** begin **
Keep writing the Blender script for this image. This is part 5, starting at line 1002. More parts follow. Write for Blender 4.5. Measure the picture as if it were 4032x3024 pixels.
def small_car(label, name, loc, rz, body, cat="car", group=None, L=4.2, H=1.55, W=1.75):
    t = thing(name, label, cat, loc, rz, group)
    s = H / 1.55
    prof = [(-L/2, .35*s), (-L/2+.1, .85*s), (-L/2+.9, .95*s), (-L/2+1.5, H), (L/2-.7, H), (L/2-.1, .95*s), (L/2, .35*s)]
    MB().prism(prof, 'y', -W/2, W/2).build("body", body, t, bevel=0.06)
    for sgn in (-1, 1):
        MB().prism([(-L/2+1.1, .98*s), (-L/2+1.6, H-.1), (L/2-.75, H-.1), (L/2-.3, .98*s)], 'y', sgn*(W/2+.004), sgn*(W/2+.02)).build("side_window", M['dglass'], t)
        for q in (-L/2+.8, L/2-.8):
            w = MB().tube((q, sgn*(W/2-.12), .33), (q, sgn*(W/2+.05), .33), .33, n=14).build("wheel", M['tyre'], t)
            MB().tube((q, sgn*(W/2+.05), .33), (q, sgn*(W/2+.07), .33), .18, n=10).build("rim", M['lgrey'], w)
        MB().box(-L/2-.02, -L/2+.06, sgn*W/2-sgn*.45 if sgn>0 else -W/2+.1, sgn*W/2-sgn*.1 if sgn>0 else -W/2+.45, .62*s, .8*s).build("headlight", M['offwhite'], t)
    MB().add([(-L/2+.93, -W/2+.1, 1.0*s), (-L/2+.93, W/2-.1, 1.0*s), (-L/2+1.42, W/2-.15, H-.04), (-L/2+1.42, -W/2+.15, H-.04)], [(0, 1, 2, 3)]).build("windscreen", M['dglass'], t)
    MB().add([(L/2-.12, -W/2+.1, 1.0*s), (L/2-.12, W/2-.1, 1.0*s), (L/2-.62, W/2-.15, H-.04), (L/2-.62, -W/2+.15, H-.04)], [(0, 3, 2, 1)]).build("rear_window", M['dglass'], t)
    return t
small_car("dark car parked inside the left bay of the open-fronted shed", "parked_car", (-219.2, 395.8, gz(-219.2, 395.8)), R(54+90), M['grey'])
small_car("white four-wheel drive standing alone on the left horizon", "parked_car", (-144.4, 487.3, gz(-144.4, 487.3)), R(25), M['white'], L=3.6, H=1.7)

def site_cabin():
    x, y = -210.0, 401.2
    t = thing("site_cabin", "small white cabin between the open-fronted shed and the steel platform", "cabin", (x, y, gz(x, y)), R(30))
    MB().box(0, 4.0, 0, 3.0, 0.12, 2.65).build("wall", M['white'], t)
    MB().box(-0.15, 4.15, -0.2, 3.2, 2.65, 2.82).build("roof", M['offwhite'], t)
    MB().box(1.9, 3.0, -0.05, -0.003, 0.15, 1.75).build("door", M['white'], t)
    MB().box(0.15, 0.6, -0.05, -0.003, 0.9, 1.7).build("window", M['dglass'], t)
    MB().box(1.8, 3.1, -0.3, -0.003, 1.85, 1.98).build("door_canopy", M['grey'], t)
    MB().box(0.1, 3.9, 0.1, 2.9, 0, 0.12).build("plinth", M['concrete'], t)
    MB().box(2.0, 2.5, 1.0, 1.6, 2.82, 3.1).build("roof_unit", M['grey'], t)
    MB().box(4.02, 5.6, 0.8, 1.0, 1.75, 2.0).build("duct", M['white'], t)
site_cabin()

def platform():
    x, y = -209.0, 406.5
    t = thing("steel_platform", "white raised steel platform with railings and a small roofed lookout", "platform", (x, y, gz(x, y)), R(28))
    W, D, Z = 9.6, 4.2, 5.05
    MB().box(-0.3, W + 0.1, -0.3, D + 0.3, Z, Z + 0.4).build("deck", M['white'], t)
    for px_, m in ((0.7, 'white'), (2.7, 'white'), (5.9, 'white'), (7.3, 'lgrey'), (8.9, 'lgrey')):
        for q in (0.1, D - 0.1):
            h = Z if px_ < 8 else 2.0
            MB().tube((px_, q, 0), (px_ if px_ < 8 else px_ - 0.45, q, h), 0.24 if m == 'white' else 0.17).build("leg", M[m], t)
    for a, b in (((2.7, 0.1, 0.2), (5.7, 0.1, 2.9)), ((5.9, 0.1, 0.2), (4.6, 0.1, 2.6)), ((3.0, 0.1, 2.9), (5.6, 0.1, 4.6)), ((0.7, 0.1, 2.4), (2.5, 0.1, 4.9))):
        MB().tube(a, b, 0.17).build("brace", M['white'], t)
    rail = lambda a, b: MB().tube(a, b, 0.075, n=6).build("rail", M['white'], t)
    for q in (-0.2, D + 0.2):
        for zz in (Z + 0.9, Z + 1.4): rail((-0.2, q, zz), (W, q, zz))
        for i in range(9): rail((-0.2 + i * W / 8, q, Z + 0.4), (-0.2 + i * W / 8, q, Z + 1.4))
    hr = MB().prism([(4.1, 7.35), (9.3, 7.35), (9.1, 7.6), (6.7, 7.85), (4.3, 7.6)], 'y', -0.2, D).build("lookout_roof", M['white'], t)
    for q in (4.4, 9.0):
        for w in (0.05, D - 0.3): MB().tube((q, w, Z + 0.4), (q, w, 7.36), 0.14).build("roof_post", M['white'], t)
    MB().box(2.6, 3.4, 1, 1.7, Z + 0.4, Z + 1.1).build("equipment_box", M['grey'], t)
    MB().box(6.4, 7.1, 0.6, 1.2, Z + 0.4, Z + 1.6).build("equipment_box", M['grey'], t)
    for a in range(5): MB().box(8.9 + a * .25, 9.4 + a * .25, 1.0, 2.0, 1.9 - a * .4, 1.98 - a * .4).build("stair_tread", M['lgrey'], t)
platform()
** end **
# [Directions for this task]
Please return the data above exactly as given.

# [Exercise result]
Keep writing the Blender script for this image. This is part 5, starting at line 1002. More parts follow. Write for Blender 4.5. Measure the picture as if it were 4032x3024 pixels.
def small_car(label, name, loc, rz, body, cat="car", group=None, L=4.2, H=1.55, W=1.75):
    t = thing(name, label, cat, loc, rz, group)
    s = H / 1.55
    prof = [(-L/2, .35*s), (-L/2+.1, .85*s), (-L/2+.9, .95*s), (-L/2+1.5, H), (L/2-.7, H), (L/2-.1, .95*s), (L/2, .35*s)]
    MB().prism(prof, 'y', -W/2, W/2).build("body", body, t, bevel=0.06)
    for sgn in (-1, 1):
        MB().prism([(-L/2+1.1, .98*s), (-L/2+1.6, H-.1), (L/2-.75, H-.1), (L/2-.3, .98*s)], 'y', sgn*(W/2+.004), sgn*(W/2+.02)).build("side_window", M['dglass'], t)
        for q in (-L/2+.8, L/2-.8):
            w = MB().tube((q, sgn*(W/2-.12), .33), (q, sgn*(W/2+.05), .33), .33, n=14).build("wheel", M['tyre'], t)
            MB().tube((q, sgn*(W/2+.05), .33), (q, sgn*(W/2+.07), .33), .18, n=10).build("rim", M['lgrey'], w)
        MB().box(-L/2-.02, -L/2+.06, sgn*W/2-sgn*.45 if sgn>0 else -W/2+.1, sgn*W/2-sgn*.1 if sgn>0 else -W/2+.45, .62*s, .8*s).build("headlight", M['offwhite'], t)
    MB().add([(-L/2+.93, -W/2+.1, 1.0*s), (-L/2+.93, W/2-.1, 1.0*s), (-L/2+1.42, W/2-.15, H-.04), (-L/2+1.42, -W/2+.15, H-.04)], [(0, 1, 2, 3)]).build("windscreen", M['dglass'], t)
    MB().add([(L/2-.12, -W/2+.1, 1.0*s), (L/2-.12, W/2-.1, 1.0*s), (L/2-.62, W/2-.15, H-.04), (L/2-.62, -W/2+.15, H-.04)], [(0, 3, 2, 1)]).build("rear_window", M['dglass'], t)
    return t
small_car("dark car parked inside the left bay of the open-fronted shed", "parked_car", (-219.2, 395.8, gz(-219.2, 395.8)), R(54+90), M['grey'])
small_car("white four-wheel drive standing alone on the left horizon", "parked_car", (-144.4, 487.3, gz(-144.4, 487.3)), R(25), M['white'], L=3.6, H=1.7)

def site_cabin():
    x, y = -210.0, 401.2
    t = thing("site_cabin", "small white cabin between the open-fronted shed and the steel platform", "cabin", (x, y, gz(x, y)), R(30))
    MB().box(0, 4.0, 0, 3.0, 0.12, 2.65).build("wall", M['white'], t)
    MB().box(-0.15, 4.15, -0.2, 3.2, 2.65, 2.82).build("roof", M['offwhite'], t)
    MB().box(1.9, 3.0, -0.05, -0.003, 0.15, 1.75).build("door", M['white'], t)
    MB().box(0.15, 0.6, -0.05, -0.003, 0.9, 1.7).build("window", M['dglass'], t)
    MB().box(1.8, 3.1, -0.3, -0.003, 1.85, 1.98).build("door_canopy", M['grey'], t)
    MB().box(0.1, 3.9, 0.1, 2.9, 0, 0.12).build("plinth", M['concrete'], t)
    MB().box(2.0, 2.5, 1.0, 1.6, 2.82, 3.1).build("roof_unit", M['grey'], t)
    MB().box(4.02, 5.6, 0.8, 1.0, 1.75, 2.0).build("duct", M['white'], t)
site_cabin()

def platform():
    x, y = -209.0, 406.5
    t = thing("steel_platform", "white raised steel platform with railings and a small roofed lookout", "platform", (x, y, gz(x, y)), R(28))
    W, D, Z = 9.6, 4.2, 5.05
    MB().box(-0.3, W + 0.1, -0.3, D + 0.3, Z, Z + 0.4).build("deck", M['white'], t)
    for px_, m in ((0.7, 'white'), (2.7, 'white'), (5.9, 'white'), (7.3, 'lgrey'), (8.9, 'lgrey')):
        for q in (0.1, D - 0.1):
            h = Z if px_ < 8 else 2.0
            MB().tube((px_, q, 0), (px_ if px_ < 8 else px_ - 0.45, q, h), 0.24 if m == 'white' else 0.17).build("leg", M[m], t)
    for a, b in (((2.7, 0.1, 0.2), (5.7, 0.1, 2.9)), ((5.9, 0.1, 0.2), (4.6, 0.1, 2.6)), ((3.0, 0.1, 2.9), (5.6, 0.1, 4.6)), ((0.7, 0.1, 2.4), (2.5, 0.1, 4.9))):
        MB().tube(a, b, 0.17).build("brace", M['white'], t)
    rail = lambda a, b: MB().tube(a, b, 0.075, n=6).build("rail", M['white'], t)
    for q in (-0.2, D + 0.2):
        for zz in (Z + 0.9, Z + 1.4): rail((-0.2, q, zz), (W, q, zz))
        for i in range(9): rail((-0.2 + i * W / 8, q, Z + 0.4), (-0.2 + i * W / 8, q, Z + 1.4))
    hr = MB().prism([(4.1, 7.35), (9.3, 7.35), (9.1, 7.6), (6.7, 7.85), (4.3, 7.6)], 'y', -0.2, D).build("lookout_roof", M['white'], t)
    for q in (4.4, 9.0):
        for w in (0.05, D - 0.3): MB().tube((q, w, Z + 0.4), (q, w, 7.36), 0.14).build("roof_post", M['white'], t)
    MB().box(2.6, 3.4, 1, 1.7, Z + 0.4, Z + 1.1).build("equipment_box", M['grey'], t)
    MB().box(6.4, 7.1, 0.6, 1.2, Z + 0.4, Z + 1.6).build("equipment_box", M['grey'], t)
    for a in range(5): MB().box(8.9 + a * .25, 9.4 + a * .25, 1.0, 2.0, 1.9 - a * .4, 1.98 - a * .4).build("stair_tread", M['lgrey'], t)
platform()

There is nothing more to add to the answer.